I find APL very difficult to read. Incidentally, I am told (by stack overflow) that the APL expression "A B C" can have at least four different meanings depending on context[1]. I suspect there's a connection here.
Yes, it's either an array (if A, B and C are arrays), a function derived via the dyadic operator B, with operands A and C being either arrays or functions, a dyadic function call of the dyadic function B (A and C are arrays), or the sequential monadic application of functions A and B to array C, or a derived function as the tacit fork (A, B and C are functions). Did I miss anything?
Yes, it can also a fork where A is an array while B and C are function and a tacit atop where either B is a monadic operator and A its array or function operand or A is a function and C is a monadic operator with B being its array or function operand. Finally, it can be a single derived function where B and C are monadic operators while A is B's array or function operand.
Do APL programmers think this is a good thing? It sounds a lot like how I feel about currying in language that have it (meaning it's terrible because code can't be reasoned about locally, only with a ton of surrounding context, the entire program in the worst case)
It gets me thinking about the “high context / low context” distinction in natural languages. High context languages are one where the meaning of a symbol depends on the context in which it’s embedded.
It’s a continuum, so English is typically considered low context but it does have some examples. “Free as in freedom versus free as in beer,” is one that immediately comes to mind.
À high context language would be one like Chinese where, for example, the character 过 can be a grammatical marker for experiential aspect, a preposition equivalent to “over” “across” or “through” depending on context, a verb with more English equivalents than I care to try and enumerate, an affix similar to “super-“, etc.
When I was first starting to learn Chinese it seemed like this would be hopelessly confusing. But it turns out that human brains are incredibly well adapted to this sort of disambiguation task. So now that I’ve got some time using the language behind me it’s so automatic that I’m not really even aware of it anymore, except to sit here racking my brain for examples like this for the purpose of relating an anecdote.
I would bet that it’s a similar story for APL: initially seems weird if you aren’t used to it, but not actually a problem in practice.
It makes parsing tricky. But for the programmer it’s rarely an issue, as typically definitions are physically close. Some variants like BQN avoids this ambiguity by imposing a naming scheme (function names upper case, array names lower case or similar).

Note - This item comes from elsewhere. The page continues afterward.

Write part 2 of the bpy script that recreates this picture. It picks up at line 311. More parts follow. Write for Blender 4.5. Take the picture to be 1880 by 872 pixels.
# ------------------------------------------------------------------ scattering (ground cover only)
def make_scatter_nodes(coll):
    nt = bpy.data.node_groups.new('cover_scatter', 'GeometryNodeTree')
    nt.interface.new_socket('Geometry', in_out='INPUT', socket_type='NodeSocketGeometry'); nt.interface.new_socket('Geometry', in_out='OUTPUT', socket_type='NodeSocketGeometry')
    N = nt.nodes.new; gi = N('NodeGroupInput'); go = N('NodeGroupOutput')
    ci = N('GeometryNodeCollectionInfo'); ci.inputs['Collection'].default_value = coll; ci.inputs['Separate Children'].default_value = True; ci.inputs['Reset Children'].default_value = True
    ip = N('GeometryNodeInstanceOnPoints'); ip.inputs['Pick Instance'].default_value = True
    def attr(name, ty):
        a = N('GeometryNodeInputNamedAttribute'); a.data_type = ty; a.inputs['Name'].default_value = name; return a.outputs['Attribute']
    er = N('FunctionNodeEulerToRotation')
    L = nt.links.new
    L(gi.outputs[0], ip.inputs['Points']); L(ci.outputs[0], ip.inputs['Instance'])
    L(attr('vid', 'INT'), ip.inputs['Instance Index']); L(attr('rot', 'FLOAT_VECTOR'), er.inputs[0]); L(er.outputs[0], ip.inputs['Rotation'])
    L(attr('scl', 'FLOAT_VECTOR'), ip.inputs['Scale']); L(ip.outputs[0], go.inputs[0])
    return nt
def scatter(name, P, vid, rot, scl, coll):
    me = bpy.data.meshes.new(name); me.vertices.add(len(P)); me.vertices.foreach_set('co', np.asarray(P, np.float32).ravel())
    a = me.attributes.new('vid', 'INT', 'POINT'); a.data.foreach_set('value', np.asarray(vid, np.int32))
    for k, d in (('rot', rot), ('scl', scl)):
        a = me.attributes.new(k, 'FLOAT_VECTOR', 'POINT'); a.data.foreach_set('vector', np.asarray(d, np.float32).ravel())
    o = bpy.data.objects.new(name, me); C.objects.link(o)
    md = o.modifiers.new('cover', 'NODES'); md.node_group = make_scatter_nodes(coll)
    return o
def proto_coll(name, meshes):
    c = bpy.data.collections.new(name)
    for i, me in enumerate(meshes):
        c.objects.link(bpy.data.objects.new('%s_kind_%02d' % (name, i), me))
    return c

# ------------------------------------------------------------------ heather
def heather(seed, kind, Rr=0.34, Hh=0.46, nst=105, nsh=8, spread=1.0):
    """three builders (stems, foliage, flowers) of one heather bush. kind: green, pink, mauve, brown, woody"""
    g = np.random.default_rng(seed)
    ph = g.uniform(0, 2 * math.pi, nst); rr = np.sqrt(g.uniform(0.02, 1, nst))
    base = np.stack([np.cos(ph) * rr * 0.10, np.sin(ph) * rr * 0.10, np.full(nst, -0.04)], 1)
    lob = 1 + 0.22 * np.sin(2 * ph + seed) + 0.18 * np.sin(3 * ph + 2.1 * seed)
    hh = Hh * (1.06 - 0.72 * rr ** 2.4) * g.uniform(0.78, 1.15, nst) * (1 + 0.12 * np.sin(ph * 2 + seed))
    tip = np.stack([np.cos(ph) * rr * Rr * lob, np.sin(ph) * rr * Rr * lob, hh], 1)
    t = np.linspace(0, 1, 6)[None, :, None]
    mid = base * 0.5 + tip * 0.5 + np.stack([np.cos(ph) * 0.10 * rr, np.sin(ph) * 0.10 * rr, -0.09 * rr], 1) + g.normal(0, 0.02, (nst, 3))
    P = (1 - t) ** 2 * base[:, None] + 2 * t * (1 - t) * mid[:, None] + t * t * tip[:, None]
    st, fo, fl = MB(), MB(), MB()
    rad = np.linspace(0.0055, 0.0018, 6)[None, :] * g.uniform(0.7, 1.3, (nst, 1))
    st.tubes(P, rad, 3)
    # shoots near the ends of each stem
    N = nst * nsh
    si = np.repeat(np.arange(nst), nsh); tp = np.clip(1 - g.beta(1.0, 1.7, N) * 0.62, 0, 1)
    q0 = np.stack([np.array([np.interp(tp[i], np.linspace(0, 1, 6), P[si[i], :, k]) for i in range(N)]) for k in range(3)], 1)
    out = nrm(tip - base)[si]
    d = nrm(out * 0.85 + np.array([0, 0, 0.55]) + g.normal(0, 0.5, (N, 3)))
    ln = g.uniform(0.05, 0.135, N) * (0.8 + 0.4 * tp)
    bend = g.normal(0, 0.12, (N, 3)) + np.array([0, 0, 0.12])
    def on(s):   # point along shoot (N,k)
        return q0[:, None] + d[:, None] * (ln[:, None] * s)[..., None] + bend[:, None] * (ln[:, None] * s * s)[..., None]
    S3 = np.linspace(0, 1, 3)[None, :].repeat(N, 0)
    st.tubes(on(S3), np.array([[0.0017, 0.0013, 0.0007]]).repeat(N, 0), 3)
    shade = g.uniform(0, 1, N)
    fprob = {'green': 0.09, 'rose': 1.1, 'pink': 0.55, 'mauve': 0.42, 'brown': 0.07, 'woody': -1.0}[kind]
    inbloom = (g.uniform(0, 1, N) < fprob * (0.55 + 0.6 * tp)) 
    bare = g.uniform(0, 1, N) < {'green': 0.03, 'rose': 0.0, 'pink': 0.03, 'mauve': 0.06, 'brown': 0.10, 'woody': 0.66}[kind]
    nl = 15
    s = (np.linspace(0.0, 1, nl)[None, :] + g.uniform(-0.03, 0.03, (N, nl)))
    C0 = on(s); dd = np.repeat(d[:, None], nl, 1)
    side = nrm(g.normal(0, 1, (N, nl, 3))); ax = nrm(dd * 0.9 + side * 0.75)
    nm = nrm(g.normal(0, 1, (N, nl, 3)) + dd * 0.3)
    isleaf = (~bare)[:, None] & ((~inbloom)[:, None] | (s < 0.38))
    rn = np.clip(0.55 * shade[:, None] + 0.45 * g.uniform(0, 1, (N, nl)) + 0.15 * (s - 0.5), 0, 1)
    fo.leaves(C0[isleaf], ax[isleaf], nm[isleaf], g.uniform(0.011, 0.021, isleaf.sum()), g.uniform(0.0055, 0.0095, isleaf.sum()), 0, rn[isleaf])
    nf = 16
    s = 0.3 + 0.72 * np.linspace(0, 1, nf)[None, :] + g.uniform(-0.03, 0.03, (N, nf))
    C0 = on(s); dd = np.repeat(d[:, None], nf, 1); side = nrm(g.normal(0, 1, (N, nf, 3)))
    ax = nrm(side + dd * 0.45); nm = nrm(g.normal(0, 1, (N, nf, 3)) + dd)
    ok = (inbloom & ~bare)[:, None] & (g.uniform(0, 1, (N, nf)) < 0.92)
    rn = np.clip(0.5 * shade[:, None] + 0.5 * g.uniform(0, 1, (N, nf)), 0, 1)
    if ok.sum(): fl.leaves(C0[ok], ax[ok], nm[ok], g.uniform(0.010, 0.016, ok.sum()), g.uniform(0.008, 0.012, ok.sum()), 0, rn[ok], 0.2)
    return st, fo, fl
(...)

I am not good enough with APL to be certain but I think you can generally avoid most of these sorts of ambiguities and the terseness of APL helps a great deal because the required context is never far away, generally don't even have to scroll. I have been following this thread to see what the more experienced have to say, decided to force the issue.
Huh? Currying doesn't require any nonlocal reasoning. It's just the convention of preferring functions of type a -> (b -> c) to functions of type (a, b) -> c. (Most programming languages use the latter.)
Of course it requires non-local reasoning. You either get a function back or a value back depending on if you've passed all the arguments. With normal function calling in C-family languages you know that a function body is called when you do `foo(1, 2, 3)` or you get a compilation error or something. In a currying language you just get a new function back.
Functions are just a different kind of value. Needing to know the type of the values you're using when you use them isn't "nonlocal reasoning".
And it's not like curried function application involves type-driven parsing or anything. (f x y) is just parsed and compiled as two function calls ((f x) y), regardless of the type of anything involved, just as (x * y * z) is parsed as ((x * y) * z) in mainstream languages. (Except for C, because C actually does have type-driven parsing for the asterisk.)
Another way to look at it: languages like Haskell only have functions with one argument, and function application is just written "f x" instead of "f(x)". Everything follows from there. Not a huge difference.
In an ML-like syntax where there aren’t any delimiters to surround function arguments, I agree it can get a little ambiguous because you need to know the full function signature to tell whether an application is partial.
But there are also languages like F# that tame this a bit with things like the forward application operator |> that, in my opinion, largely solve the readability problem.
And there are languages like Clojure that don’t curry functions by default and instead provide a partial application syntax that makes what’s happening a bit more obvious.
And, 'A B C' as an array isn't valid (ISO) APL but an extension, the 'array syntax' only covers numbers and the parser is supposed to treat is as a single token.